Wildflowers were blooming, the crimson red claret cup cactus were just starting to show their gorgeous blossoms, and the prickly pear are not far behind, all benefiting from the glorious rains we’ve seen this past month.

They should still be quite showy this Memorial Day weekend, and this is a great place to breathe deeply, enjoy this beautiful country and remember our veterans.

To reach the Devil’s Canyon trail head from Grand Junction, take Interstate 70 west to Fruita (Exit 19), travel south over the Colorado River to Kingsview Estates (1.3 miles) and turn right. Go through the subdivision, and when the pavement ends veer to the left around the gravel pit and go six-tenths of a mile to the Devil’s Canyon turn and parking area. Please don’t park at the far end of the parking lot. That wide, rounded end is for horse trailers to turn around.

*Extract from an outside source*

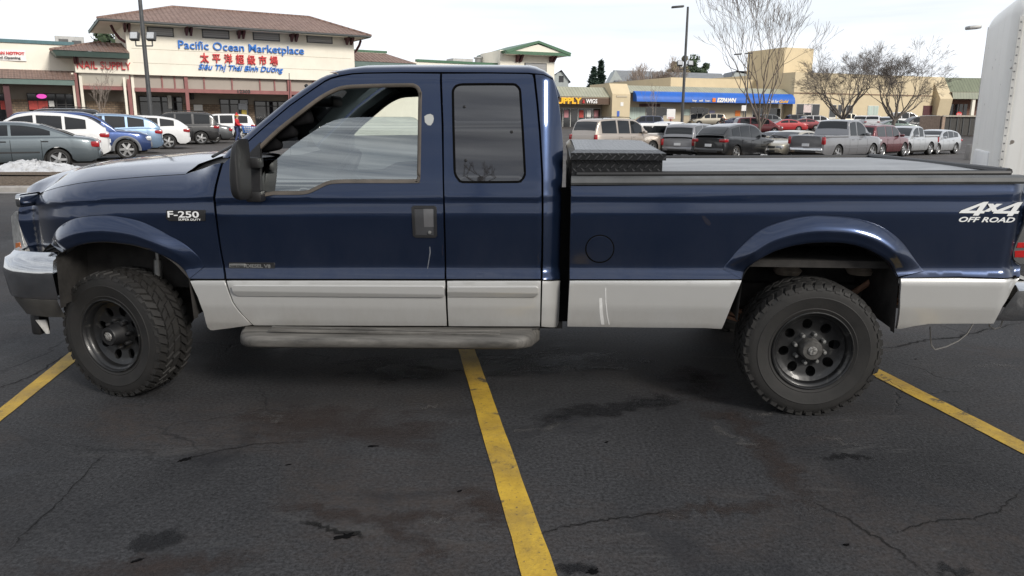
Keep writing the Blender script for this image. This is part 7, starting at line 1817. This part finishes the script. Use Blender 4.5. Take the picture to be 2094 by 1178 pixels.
# ---------------------------------------------------------------- lamp posts, signs
def lamp_post(px, d, top_z, r_, label, floods=None, heads=None, base_z=None, group="lamp posts of the parking lot", mat=M_DGREY):
    p = far(px, d)
    t = empty("lamp_post", p, 0, label, "lamp post", group); h = top_z - p.z
    MB().tube([(0, 0, 0), (0, 0, h * .5), (0, 0, h)], [r_ * 1.15, r_, r_ * .8], 10).build("post", mat, t, 50)
    MB().lathe([(0, .75), (.30, .75), (.32, .70), (.34, -.3)], 20, 'z').build("concrete_base", m_conc, t, 40)
    if floods is not None:
        zf = floods - p.z; w_ = .48
        MB().tube([(-w_, 0, zf), (w_, 0, zf)], .04, 6).build("cross_arm", mat, t, 40)
        for s_ in (-1, 1):
            MB().tube([(s_ * w_, 0, zf), (s_ * w_, 0, zf + .32)], .035, 6).build("arm", mat, t)
            f_ = MB().rbox(-.25, .25, -.14, .14, -.24, .24, .04, 2, Matrix.Translation((s_ * w_, -.05, zf + .52)) @ Matrix.Rotation(R(-18), 4, 'X')).build("flood_lamp", mat, t, 40)
            MB().rbox(-.20, .20, -.165, -.13, -.19, .19, .02, 1, Matrix.Translation((s_ * w_, -.05, zf + .52)) @ Matrix.Rotation(R(-18), 4, 'X')).build("lens", M_HLAMP, f_)
    if heads:
        for (dx, w_) in heads:
            MB().rbox(dx - w_ / 2, dx + w_ / 2, -.22, .22, h - .05, h + .12, .05, 2, Matrix.Rotation(R(-5), 4, 'Y')).build("lamp_head", mat, t, 40)
    return t
lamp_post(309, 46, 12.5, .115, "dark lamp post in front of the supermarket with two small floodlights", floods=at(300, 94, 46).z)
lamp_post(1395, 72, at(1408, 14, 72).z, .125, "tall dark lamp post with flat head near the pawn shop awning", floods=at(1400, 142, 72).z, heads=[(.1, 1.1)])
lamp_post(1524, 108, at(1531, 110, 108).z, .08, "shorter lamp post with two heads seen through the young tree", heads=[(-.75, 1.0), (.75, 1.0)])
lamp_post(1998, 40, at(2018, 56, 40).z, .065, "thin grey lamp post beside the white trailer", heads=[(-.22, .62)], mat=M_GREYU)
def sign_on_post(px, d, y0, y1, w_px, col, label, text=None, tcol=None, octagon=False, name="sign", cat="sign", postmat=M_DGREY):
    p = far(px, d); t = empty(name, p, 0, label, cat)
    zt_ = at(px, y0, d).z - p.z; zb_ = at(px, y1, d).z - p.z; w_ = w_px / FPX * d
    MB().box(-.05, .05, -.04, .04, -.1, zb_ + .1 if not octagon else (zt_ + zb_) / 2).build("post", postmat, t)
    if octagon:
        zc = (zt_ + zb_) / 2; r_ = w_ / 2 * 1.08
        MB().prism([(r_ * math.cos(a), zc + r_ * math.sin(a)) for a in [math.pi / 8 + k * math.pi / 4 for k in range(8)]], lambda u, v, q: (u, q, v), -.08, -.05).build("panel", col, t)
    else: MB().rbox(-w_ / 2, w_ / 2, -.08, -.045, zb_, zt_, .01, 1).build("panel", col, t)
    if text:
        lines = text.split("|"); hh = (zt_ - zb_) / (len(lines) + .6)
        for i, s_ in enumerate(lines):
            o = text_mesh("lettering", s_, hh * .8, .004, tcol, t, Matrix.Identity(4), .004, align='CENTER')
            xs_ = [q.co.x for q in o.data.vertices]; k = min(1.6, w_ * .82 / (max(xs_) - min(xs_)))
            o.data.transform(Matrix.Diagonal((k, 1, 1, 1))); o.data.transform(Matrix.Translation((0, -.09, zt_ - hh * (i + 1.05))) @ Matrix(((1, 0, 0, 0), (0, 0, -1, 0), (0, 1, 0, 0), (0, 0, 0, 1))))
    return t
sign_on_post(1371.5, 60, 223, 243, 17, M_WHL2, "white board with small red writing above the white pickup", None, None, name="notice_board")
nb = [o for o in COL.objects if o.name.startswith("notice_board")][0]
for k, wd in enumerate((.42, .32, .44, .36)): MB().box(-wd / 2, wd / 2, -.090, -.081, 2.12 - .16 * k - .02 + .35 * 0, 2.12 - .16 * k + .02).build("red_writing_line", M_REDL, nb)
sign_on_post(1519.5, 100, 215.5, 227, 9, M_WHL2, "small white parking sign on a black post before the pawn shop")
sign_on_post(1960, 112, 228.5, 240.5, 11, pm("stop_sign_red", (.62, .03, .03), .45, var=.05), "red octagonal stop sign by the green roofed store", "STOP", M_WHL2, octagon=True, name="stop_sign")
p = far(1916, 90); t = empty("marker_post", p, 0, "short white post in the far row left of the bin enclosure", "post"); MB().tube([(0, 0, 0), (0, 0, 1.35)], .16, 10).lathe([(0, 1.45), (.16, 1.36)], 10, 'z').build("post", M_WHL2, t, 40)
p = ground(1915, 272); t = empty("yellow_barrier", p, .2, "yellow block beside the bin enclosure", "barrier"); MB().prism([(-.55, 0), (.55, 0), (.5, .5), (.38, .72), (-.38, .72), (-.5, .5)], lambda u, v, q: (u, q, v), -.3, .3).build("block", pm("yellow_plastic", (.80, .50, .03), .5, var=.08), t); MB().box(.2, .5, -.33, -.305, .05, .25).build("label", M_WHL2, t)
# stakes and pipes at the young tree
tb_ = ground(1549, 321)
def pole(name, pa, pb, d0, d1, r_, mat, label):
    a, b = at(*pa, d0), at(*pb, d1); t = empty(name, a, 0, label, "stake" if "stake" in name else "pole"); MB().tube([(0, 0, 0), tuple(b - a)], r_, 8).build("shaft", mat, t, 40); return t
dd = tb_.y
pole("tree_stake", (1483, 326), (1469, 281), dd - 1.0, dd - 1.0, .05, barkmat("stake_wood", (.14, .10, .07), (.22, .16, .12)), "leaning brown wooden stake on the snowy island")
pole("plastic_pipe", (1475, 289), (1511, 273), dd - 1.05, dd - .8, .045, M_WHL2, "white pipe leaning off the brown stake")
pole("marker_pole", (1551, 307), (1552, 269), dd - .6, dd - .6, .045, M_WHL2, "upright white pole right of the young tree trunk")

# islands and snow
b_ = ground(1530, 328); island("tree_island", b_.x, b_.y - .2, 4.2, 1.5)
snow_pile(ground(1478, 322).x, ground(1478, 322).y, .85, .6, .40, 3, "small white snow heap at the foot of the brown stake", group="snow heaps on the tree island")
snow_pile(ground(1530, 324).x, ground(1530, 324).y, .9, .55, .26, 6, "low snow heap left of the young tree trunk", group="snow heaps on the tree island")
snow_pile(ground(1562, 325).x, ground(1562, 325).y, .45, .4, .20, 9, "smallest snow heap right of the young tree trunk", group="snow heaps on the tree island")
p = ground(20, 378); island("left_island", p.x - 1.6, p.y + .4, 4.6, 2.3)
p = ground(40, 372); snow_pile(p.x - .5, p.y + 1.7, 1.9, .7, .30, 14, "crumbled white snow pile on the mulch bed left of the bonnet", z0=.12)

# ---------------------------------------------------------------- people
M_SKIN = pm("skin", (.42, .25, .17), .55, var=.1)
def skin_fig(bones, rad, name, mat, parent, sub=1):
    """bones: list of (child, parent, position) ; grown with a Skin modifier"""
    idx = {n: i for i, (n, p, q) in enumerate(bones)}
    me = bpy.data.meshes.new("tmp"); me.from_pydata([q for n, p, q in bones], [(idx[p], idx[n]) for n, p, q in bones if p], [])
    o = bpy.data.objects.new("tmp", me); COL.objects.link(o); o.modifiers.new("s", 'SKIN'); sb = o.modifiers.new("u", 'SUBSURF'); sb.levels = sub; sb.render_levels = sub
    if not me.skin_vertices: bpy.context.view_layer.objects.active = o; bpy.ops.mesh.customdata_skin_add()
    for i, (n, p, q) in enumerate(bones):
        r_ = rad[n]; me.skin_vertices[0].data[i].radius = (r_, r_) if not hasattr(r_, '__len__') else r_
        me.skin_vertices[0].data[i].use_root = (p is None)
    dg = bpy.context.evaluated_depsgraph_get(); dg.update(); m2 = bpy.data.meshes.new_from_object(o.evaluated_get(dg)); bpy.data.objects.remove(o); bpy.data.meshes.remove(me)
    m2.name = name; m2.materials.clear(); m2.materials.append(mat); m2.shade_smooth(); return link(bpy.data.objects.new(name, m2), parent)
def person(pos, head, h, coat, trousers, label, hat=None, push=False, hair=M_CARTRIM):
    t = empty("person", pos, R(head), label, "person"); k = h / 1.72; S_ = lambda q: (q[0] * k, q[1] * k, q[2] * k)
    ax_ = .34 if push else .05; az_ = 1.02 if push else .86; ex = .06 if push else -.02
    B = [("pelvis", None, (0, 0, .95)), ("waist", "pelvis", (0, 0, 1.10)), ("chest", "waist", (.02, 0, 1.32)), ("neck", "chest", (.02, 0, 1.47)), ("head", "neck", (.04, 0, 1.60)), ("crown", "head", (.04, 0, 1.68))]
    for s_, n in ((1, "l"), (-1, "r")):
        st = .12 * s_
        B += [("hip" + n, "pelvis", (0, .10 * s_, .90)), ("knee" + n, "hip" + n, (.05 + st * .3, .10 * s_, .50)), ("ank" + n, "knee" + n, (-.03 + st, .10 * s_, .09)), ("toe" + n, "ank" + n, (.13 + st, .11 * s_, .04)),
              ("sho" + n, "chest", (.01, .19 * s_, 1.40)), ("elb" + n, "sho" + n, (ex, .25 * s_, 1.14)), ("wri" + n, "elb" + n, (ax_, .22 * s_, az_)), ("han" + n, "wri" + n, (ax_ + .08, .21 * s_, az_ - .02))]
    B = [(n, p, S_(q)) for n, p, q in B]
    rad = dict(pelvis=.135, waist=.13, chest=.15, neck=.058, head=.092, crown=.075)
    for n in "lr": rad.update({"hip" + n: .09, "knee" + n: .062, "ank" + n: .045, "toe" + n: .04, "sho" + n: .062, "elb" + n: .048, "wri" + n: .034, "han" + n: .036})
    rad = {n: v * k for n, v in rad.items()}
    body = skin_fig(B, rad, "body", M_SKIN, t)
    keep = lambda names: [(n, p if p in names else None, q) for n, p, q in B if n in names]
    up_ = ["pelvis", "waist", "chest", "shol", "elbl", "wril", "shor", "elbr", "wrir"]
    skin_fig(keep(up_), {n: rad[n] * 1.22 + .012 for n in up_}, "jacket", coat, t)
    lo_ = ["pelvis", "hipl", "kneel", "ankl", "hipr", "kneer", "ankr"]; skin_fig(keep(lo_), {n: rad[n] * 1.14 + .008 for n in lo_}, "trousers", trousers, t)
    for s_ in (1, -1): MB().rbox((-.09 + .12 * s_) * k, (.19 + .12 * s_) * k, (.10 * s_ - .05) * k, (.10 * s_ + .05) * k, 0, .10 * k, .03, 2).build("shoe", M_CARTRIM, t, 50)
    hm = MB().lathe([(.112, -.03), (.118, .03), (.10, .085), (.06, .115), (0, .122)], 20, 'z', (.02 * k, 0, 1.655 * k)); hm.build("hat" if hat else "hair", hat or hair, t, 60)
    if hat: MB().lathe([(.119, -.035), (.126, -.02), (.126, .005), (.119, .02)], 20, 'z', (.02 * k, 0, 1.655 * k)).build("hat_band", pm("yellow_knit", (.6, .42, .08), .8), t, 60); MB().lathe([(0, -.05), (.05, 0), (0, .05)], 10, 'z', (.02 * k, 0, 1.81 * k)).build("hat_bobble", M_REDL, t, 60)
    MB().lathe([(0, -.015), (.016, 0), (0, .02)], 8, 'x', (.148 * k, 0, 1.595 * k)).build("nose", M_SKIN, body, 60)
    for s_ in (1, -1): MB().lathe([(0, -.01), (.012, 0), (0, .01)], 8, 'x', (.128 * k, .035 * s_ * k, 1.625 * k)).build("eye", M_CARTRIM, body, 60)
    return t
pp = at(487, 290, 48); pp.z = gz(pp.x, pp.y)
person(pp, 8, 1.70, pm("red_jacket", (.52, .02, .03), .8, var=.15, scale=5), pm("blue_jeans", (.05, .07, .16), .85, var=.2), "person in red jacket and red knit hat pushing a shopping cart", hat=M_REDL, push=True)
ct = empty("shopping_cart", (pp.x + .80, pp.y - .02, pp.z), R(8), "blue shopping cart pushed by the person in red", "shopping cart")
M_CARTB = pm("blue_cart_plastic", (.05, .16, .45), .5, var=.1)
bk = MB(); b0 = [(-.36, -.24, .62), (.42, -.19, .60), (.42, .19, .60), (-.36, .24, .62)]; b1 = [(-.44, -.30, 1.02), (.52, -.24, .94), (.52, .24, .94), (-.44, .30, 1.02)]
for i in range(4):
    j = (i + 1) % 4
    for q in range(9):
        a = Vector(b0[i]).lerp(Vector(b0[j]), q / 8); c_2 = Vector(b1[i]).lerp(Vector(b1[j]), q / 8); bk.tube([a, c_2], .012, 4)
    for q in (0, .33, .66, 1): bk.tube([Vector(b0[i]).lerp(Vector(b1[i]), q), Vector(b0[j]).lerp(Vector(b1[j]), q)], .014, 4)
bk.build("basket", M_CARTB, ct); fr_ = MB()
for s_ in (-1, 1): fr_.tube([(-.46, s_ * .27, 1.04), (-.40, s_ * .24, .60), (-.38, s_ * .23, .14), (.40, s_ * .18, .20), (.42, s_ * .18, .60)], .014, 6)
fr_.tube([(-.47, -.28, 1.05), (-.47, .28, 1.05)], .02, 6); fr_.build("frame", M_STEEL, ct)
for x in (-.36, .38):
    for s_ in (-1, 1): MB().lathe([(.062, -.015), (.065, 0), (.062, .015)], 14, 'y', (x, s_ * .21, .065)).build("wheel", M_CARTRIM, ct, 40)
MB().rbox(-.3, .0, -.15, .15, .63, .98, .04, 2).rbox(.05, .35, -.12, .12, .63, .92, .04, 2).build("shopping_bags", pm("pale_bag", (.55, .56, .58), .7, var=.15), ct, 40)
pp = far(1478, 100); person(pp, -90, 1.75, M_CARTRIM, M_CARTRIM, "person in black standing outside the pawn shop")

# ---------------------------------------------------------------- small litter on the asphalt
rng = random.Random(77); LIT = pm("tar_crumb", (.004, .004, .0045), .95, var=.3, spec=.05)
for i, (px, py, s_) in enumerate(((380, 940, .085), (764, 913, .06), (708, 1097, .10), (1212, 1170, .07), (590, 951, .03), (1872, 735, .02), (1240, 905, .025), (280, 1148, .05), (940, 1005, .03), (1730, 1115, .035))):
    p = ground(px, py); n = 19; a0 = rng.uniform(0, 3); pl = []
    for k in range(n):
        a = 2 * math.pi * k / n; r_ = s_ * .55 * rng.uniform(.25, 1.0); pl.append((r_ * math.cos(a) * 1.0, r_ * .42 * math.sin(a)))
    o = MB().prism(pl, lambda u, v, q: (u, v, q), .001, .0045).build("tar_crumb", LIT, None, loc=p); o.rotation_euler = (0, 0, a0 * .3)
    tag(o, "loose dark flake of broken tar lying on the asphalt", "debris", "flakes of tar on the asphalt")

You’ll share the multiple trails in this area with other hikers, photographers, dog walkers and horseback riders. This trail is dog friendly, as long as you’re a responsible pet owner. Here, dog owners are required to pick up after their pooches. Easy-to-use scoops are provided in a handy-dandy dispenser at the trail head.

Those outdoor writers and photographers agreed that taking a dog into the great outdoors is one of the pleasures of pet owners. Dogs protect us by warning us of danger, whether that danger comes from a mountain lion or a leaf blowing through the trees. They are loyal, as long as there’s not a dog in heat nearby. They’re good listeners and rarely talk back.

Yet, even a dog on leash can be tough to handle in wildlife country. A dog running loose on the trail is certain trouble. (I realize your dog is perfect. It’s those other dogs and dog owners who are out of control.)

The folks at BLM are smart enough to know not every pet owner will keep that pet on a leash the entire trip. Every now and then, Fido needs to stretch it out. However, BLM asks those dog owners to be considerate. Keep the leash ready when approaching others or when in the vicinity of wildlife such as desert bighorn sheep or mule deer. Pets really stress (and distress) wildlife.

The BLM also asks that pet owners keep their beloved companions out of the few water sources in the area, and remember they’re wearing fur coats. Keep ‘em out of the heat. Hike early or late in the day.

Devil’s Canyon lies within the BLM’s 122,750-acre McInnis Canyons National Conservation Area. It provides habitat for mountain lions, desert bighorn sheep, elk, deer, eagles, collared lizards and other critters dogs like to chase.

The outdoor photographers didn’t need to chase any collared lizards. They found plenty of lizards who apparently loved posing for the cameras.

The writers and photographers were also fascinated to learn about a variety of prehistoric fossils at the nearby Fruita Paleontological Area, just down the road from the Devil’s Canyon parking area, and at Dinosaur Journey Museum in Fruita.

Of course, they were just a bit early for the newest, most fabulous exhibit yet at the Dinosaur Journey Museum: the SuperCroc. Way cool!

They did, however, hike through Devil’s Canyon where the dinosaurs once roamed, and they loved it.

No one got lost, no one fell, and no one got overheated. I loved that!